NICE-Squared (Or TWICE NICE)

Due to previous commitments in Hong Kong I could not attend today’s Bretton Woods: The Founders and the Future conference in New Hampshire, but I was invited to speak via video. Here is the text of my remarks.

I want to thank Larry Goodman for hosting this timely conference in Bretton Woods, and for giving me a chance to give some remarks.  In my view the time is ripe for a new international understanding, and perhaps even agreement.  It is good, for example, that IMF is revising its exceptional access framework in light of the unpleasant experiences of the recent European sovereign debt crisis.

But I want to focus today on the international aspects of monetary policy.  Soon after the end of the Bretton Woods system in the 1970s, monetary economists—myself included—started to use their brand new Keynesian models with rational expectations and price rigidities to examine how monetary policy should be conducted in a world of flexible exchange rates. They found two surprising things.

First, they found that simple steady-as-you-go, rule-like monetary policies would lead to a NICE outcome—that is a non-inflationary consistently expansionary, N-I-C-E, or NICE  outcome to use the term coined by Mervyn King.

Second, on the international side and even more surprising, they found that those same steady-as-you-go, rule-like monetary policies would also achieve most of the potential gains from international cooperation of monetary policy. And this would occur even if each central bank focused on its own country’s economic performance.  In other words the international monetary system would be NICE: near an internationally cooperative equilibrium, N-I-C-E, or NICE. One could say that the NICE system would help the world economy stay together during the NICE period.  Let’s just call it NICE-squared.

What is even more surprising is that the actual outcome in the years that followed—the  1980s, 1990s and until recently—seemed to bear out these NICE-squared predictions. As central banks moved toward more transparent, rules-based monetary policies—including through inflation-targeting—economic performance improved dramatically, especially compared with the 1970s, and an important step was when the Fed began to announce its federal funds target.

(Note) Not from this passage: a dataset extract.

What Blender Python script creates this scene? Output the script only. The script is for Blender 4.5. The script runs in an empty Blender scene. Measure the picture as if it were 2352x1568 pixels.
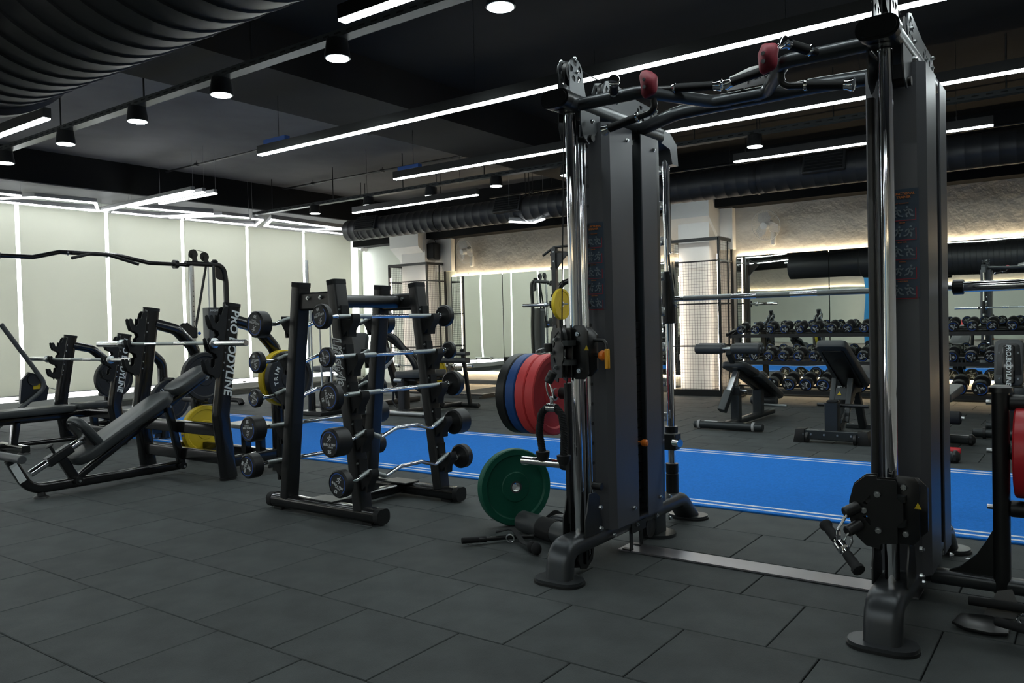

By choosing policies which worked well domestically, central banks contributed—in “invisible hand” like fashion—to better global economic conditions during this NICE-squared period. And toward the later part of this period, central banks in many emerging market countries began to move toward more rule-like policies.  As they did so, they began contributing positively to overall global monetary stability.

But during the past decade—especially since the end of NICE-squared—international spillover effects have again become a major policy issue.  Policy makers in emerging market countries from Brazil to India complain about adverse spillover of monetary policy in the US.   Policy makers in developed countries including Japan and Europe have pointed to the adverse exchange rate effects of monetary policies in the US and some have raised concerns about currency wars and competitive devaluations.  Many central banks—from Singapore to Switzerland—have been forced into near-zero or too-low-for-too-long policy rates have had to take actions, euphemistically called macro-prudential to prevent the booms and busts in housing or consumer durables markets.

What caused the end of the Nice-squared? Some say it was the financial crisis itself. Others say that international capital flows have exogenously become more volatile.

But the more obvious explanation is that monetary policy deviated from steady-as-you-go, rule-like policies of the NICE-squared period. Empirical research shows that such deviations in the United States and some other countries started about a decade ago when interest rates were held very low.  Researchers at the OECD and the BIS have detected a similar Global Great Deviation which is continuing to the present—especially when the large-scale unconventional central bank interventions are included.

So the implication is that we should try to go back to the steady-as-you-go, rule-like policies that worked in the NICE-squared period.  An international understanding and agreement will help. Such an agreement could instruct the IMF or the BIS, or even ask private non-profit groups, to monitor the extent to which central bank policies are steady and rule-like.

But will it be enough?  I think so.  The large destabilizing monetary-policy-induced capital flows motivated by search for yields would diminish. Fear of free falling exchange rates would be calmed as reliable central bank actions come to be expected.

A NICE-squared world would reappear. At least that is the hope and purpose of a conference like this. Thank you very much.

Notes: The first reference to “NICE” is from Mervyn King, Stamp Memorial Lecture, London School of Economics, October 2012; the term “Global Great Deviation” is from Boris Hofmann and Bilyana Bogdanova, “Taylor Rules and Monetary Policy: A Global Great Deviation?” BIS Quarterly Review, September 2012;  the term “fear of free falling” is from Carlos Vegh and Guillermo Vuletin, “Overcoming the fear of free falling: Monetary policy graduation in emerging markets,” NBER Working Paper No. 18175, June 2012.